Data excerpt:

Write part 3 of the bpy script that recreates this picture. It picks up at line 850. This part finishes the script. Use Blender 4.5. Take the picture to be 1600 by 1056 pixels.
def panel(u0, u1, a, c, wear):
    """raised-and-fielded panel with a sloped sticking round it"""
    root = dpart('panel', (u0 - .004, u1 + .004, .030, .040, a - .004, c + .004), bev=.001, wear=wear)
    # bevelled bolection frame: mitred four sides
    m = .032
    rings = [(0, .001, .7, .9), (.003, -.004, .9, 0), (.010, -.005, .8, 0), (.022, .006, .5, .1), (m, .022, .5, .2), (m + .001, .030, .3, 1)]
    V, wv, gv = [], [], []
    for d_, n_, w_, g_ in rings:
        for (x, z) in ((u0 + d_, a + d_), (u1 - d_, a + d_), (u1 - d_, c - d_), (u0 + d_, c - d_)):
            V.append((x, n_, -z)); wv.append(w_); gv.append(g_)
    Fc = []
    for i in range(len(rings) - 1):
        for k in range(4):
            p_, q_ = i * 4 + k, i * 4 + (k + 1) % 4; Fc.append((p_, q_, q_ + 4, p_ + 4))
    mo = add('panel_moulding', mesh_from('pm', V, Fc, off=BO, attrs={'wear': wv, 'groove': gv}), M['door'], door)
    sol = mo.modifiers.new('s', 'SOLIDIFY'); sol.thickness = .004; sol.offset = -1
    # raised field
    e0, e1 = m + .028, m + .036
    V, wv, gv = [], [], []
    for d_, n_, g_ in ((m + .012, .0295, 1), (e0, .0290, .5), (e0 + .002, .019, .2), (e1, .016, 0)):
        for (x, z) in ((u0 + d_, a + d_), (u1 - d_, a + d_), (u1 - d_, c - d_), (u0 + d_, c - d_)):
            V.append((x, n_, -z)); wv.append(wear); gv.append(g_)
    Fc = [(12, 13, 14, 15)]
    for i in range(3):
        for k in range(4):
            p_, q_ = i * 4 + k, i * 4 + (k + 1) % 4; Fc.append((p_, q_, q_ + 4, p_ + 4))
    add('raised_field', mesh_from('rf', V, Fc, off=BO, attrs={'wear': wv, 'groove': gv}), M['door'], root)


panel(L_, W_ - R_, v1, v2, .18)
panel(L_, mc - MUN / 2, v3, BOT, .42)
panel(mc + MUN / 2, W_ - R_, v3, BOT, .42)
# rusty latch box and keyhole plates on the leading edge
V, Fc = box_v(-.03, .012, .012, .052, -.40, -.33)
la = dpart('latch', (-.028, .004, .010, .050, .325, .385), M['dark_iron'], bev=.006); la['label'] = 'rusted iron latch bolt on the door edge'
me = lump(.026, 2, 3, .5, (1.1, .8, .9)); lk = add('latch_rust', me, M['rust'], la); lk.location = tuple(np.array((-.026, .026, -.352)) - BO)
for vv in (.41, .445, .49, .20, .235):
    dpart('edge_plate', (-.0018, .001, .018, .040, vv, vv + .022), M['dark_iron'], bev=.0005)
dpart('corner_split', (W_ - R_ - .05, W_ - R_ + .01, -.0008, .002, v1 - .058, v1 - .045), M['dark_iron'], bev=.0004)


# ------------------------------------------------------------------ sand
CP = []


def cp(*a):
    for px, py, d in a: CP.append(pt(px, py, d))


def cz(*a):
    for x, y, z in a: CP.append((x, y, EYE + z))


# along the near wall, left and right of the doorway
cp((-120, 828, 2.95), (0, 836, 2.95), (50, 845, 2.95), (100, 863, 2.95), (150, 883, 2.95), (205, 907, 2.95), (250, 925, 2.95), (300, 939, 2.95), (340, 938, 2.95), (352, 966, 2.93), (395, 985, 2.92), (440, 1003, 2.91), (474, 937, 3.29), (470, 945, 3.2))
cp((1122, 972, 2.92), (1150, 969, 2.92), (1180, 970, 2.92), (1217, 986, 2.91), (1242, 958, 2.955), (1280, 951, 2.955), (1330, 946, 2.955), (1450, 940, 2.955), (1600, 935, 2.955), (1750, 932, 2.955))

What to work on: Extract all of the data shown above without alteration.

Result for this exercise:
Write part 3 of the bpy script that recreates this picture. It picks up at line 850. This part finishes the script. Use Blender 4.5. Take the picture to be 1600 by 1056 pixels.
def panel(u0, u1, a, c, wear):
    """raised-and-fielded panel with a sloped sticking round it"""
    root = dpart('panel', (u0 - .004, u1 + .004, .030, .040, a - .004, c + .004), bev=.001, wear=wear)
    # bevelled bolection frame: mitred four sides
    m = .032
    rings = [(0, .001, .7, .9), (.003, -.004, .9, 0), (.010, -.005, .8, 0), (.022, .006, .5, .1), (m, .022, .5, .2), (m + .001, .030, .3, 1)]
    V, wv, gv = [], [], []
    for d_, n_, w_, g_ in rings:
        for (x, z) in ((u0 + d_, a + d_), (u1 - d_, a + d_), (u1 - d_, c - d_), (u0 + d_, c - d_)):
            V.append((x, n_, -z)); wv.append(w_); gv.append(g_)
    Fc = []
    for i in range(len(rings) - 1):
        for k in range(4):
            p_, q_ = i * 4 + k, i * 4 + (k + 1) % 4; Fc.append((p_, q_, q_ + 4, p_ + 4))
    mo = add('panel_moulding', mesh_from('pm', V, Fc, off=BO, attrs={'wear': wv, 'groove': gv}), M['door'], door)
    sol = mo.modifiers.new('s', 'SOLIDIFY'); sol.thickness = .004; sol.offset = -1
    # raised field
    e0, e1 = m + .028, m + .036
    V, wv, gv = [], [], []
    for d_, n_, g_ in ((m + .012, .0295, 1), (e0, .0290, .5), (e0 + .002, .019, .2), (e1, .016, 0)):
        for (x, z) in ((u0 + d_, a + d_), (u1 - d_, a + d_), (u1 - d_, c - d_), (u0 + d_, c - d_)):
            V.append((x, n_, -z)); wv.append(wear); gv.append(g_)
    Fc = [(12, 13, 14, 15)]
    for i in range(3):
        for k in range(4):
            p_, q_ = i * 4 + k, i * 4 + (k + 1) % 4; Fc.append((p_, q_, q_ + 4, p_ + 4))
    add('raised_field', mesh_from('rf', V, Fc, off=BO, attrs={'wear': wv, 'groove': gv}), M['door'], root)


panel(L_, W_ - R_, v1, v2, .18)
panel(L_, mc - MUN / 2, v3, BOT, .42)
panel(mc + MUN / 2, W_ - R_, v3, BOT, .42)
# rusty latch box and keyhole plates on the leading edge
V, Fc = box_v(-.03, .012, .012, .052, -.40, -.33)
la = dpart('latch', (-.028, .004, .010, .050, .325, .385), M['dark_iron'], bev=.006); la['label'] = 'rusted iron latch bolt on the door edge'
me = lump(.026, 2, 3, .5, (1.1, .8, .9)); lk = add('latch_rust', me, M['rust'], la); lk.location = tuple(np.array((-.026, .026, -.352)) - BO)
for vv in (.41, .445, .49, .20, .235):
    dpart('edge_plate', (-.0018, .001, .018, .040, vv, vv + .022), M['dark_iron'], bev=.0005)
dpart('corner_split', (W_ - R_ - .05, W_ - R_ + .01, -.0008, .002, v1 - .058, v1 - .045), M['dark_iron'], bev=.0004)


# ------------------------------------------------------------------ sand
CP = []


def cp(*a):
    for px, py, d in a: CP.append(pt(px, py, d))


def cz(*a):
    for x, y, z in a: CP.append((x, y, EYE + z))


# along the near wall, left and right of the doorway
cp((-120, 828, 2.95), (0, 836, 2.95), (50, 845, 2.95), (100, 863, 2.95), (150, 883, 2.95), (205, 907, 2.95), (250, 925, 2.95), (300, 939, 2.95), (340, 938, 2.95), (352, 966, 2.93), (395, 985, 2.92), (440, 1003, 2.91), (474, 937, 3.29), (470, 945, 3.2))
cp((1122, 972, 2.92), (1150, 969, 2.92), (1180, 970, 2.92), (1217, 986, 2.91), (1242, 958, 2.955), (1280, 951, 2.955), (1330, 946, 2.955), (1450, 940, 2.955), (1600, 935, 2.955), (1750, 932, 2.955))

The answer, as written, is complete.